Poetry News

New York Times Steps Into Ishion Hutchinson's House of Lords and Commons

Originally Published: November 29, 2016

William Logan of the New York Times writes that "Ishion Hutchinson’s darkly tinged yet exuberant new poems are the strongest to come out of the Caribbean in a generation." A Jamaican poet informed as much by the dissolution of his cultural heritage, as by the blossoming structures and imagery in Derek Walcott’s writings, Hutchinson's new collection expounds on the immigrant experience, for insiders and outsiders to its many nuances.

Haunted by his country’s fractured past, by memories of an upbringing starved of books, he escaped from history through literature. If his heart still lies in Jamaica, writers have given him a landscape beyond memory. His touchstone is the magnificent passage in Xenophon where the Greek mercenaries, having fought their way across the Persian Empire, come to the Black Sea, shouting “Thalatta! Thalatta!” (“The sea! The sea!”). The moment would brand any poet trying to find his way home.

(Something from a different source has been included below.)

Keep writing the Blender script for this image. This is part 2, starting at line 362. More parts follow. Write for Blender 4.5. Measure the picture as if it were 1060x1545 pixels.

If this resembles Derek Walcott’s poetry, the heavy influence is lightly worn. The saturated descriptions of island flora, the pen portraits (as they once were called) of local characters, the stranger-in-a-strange-land displacement, the visceral love of Europe and the classics — all these make “House of Lords and Commons” indebted to the poet who for half a century has cast a long shadow over Caribbean literature. Hutchinson’s elegant, rough-edged poems have wrestled with influence without being overwhelmed.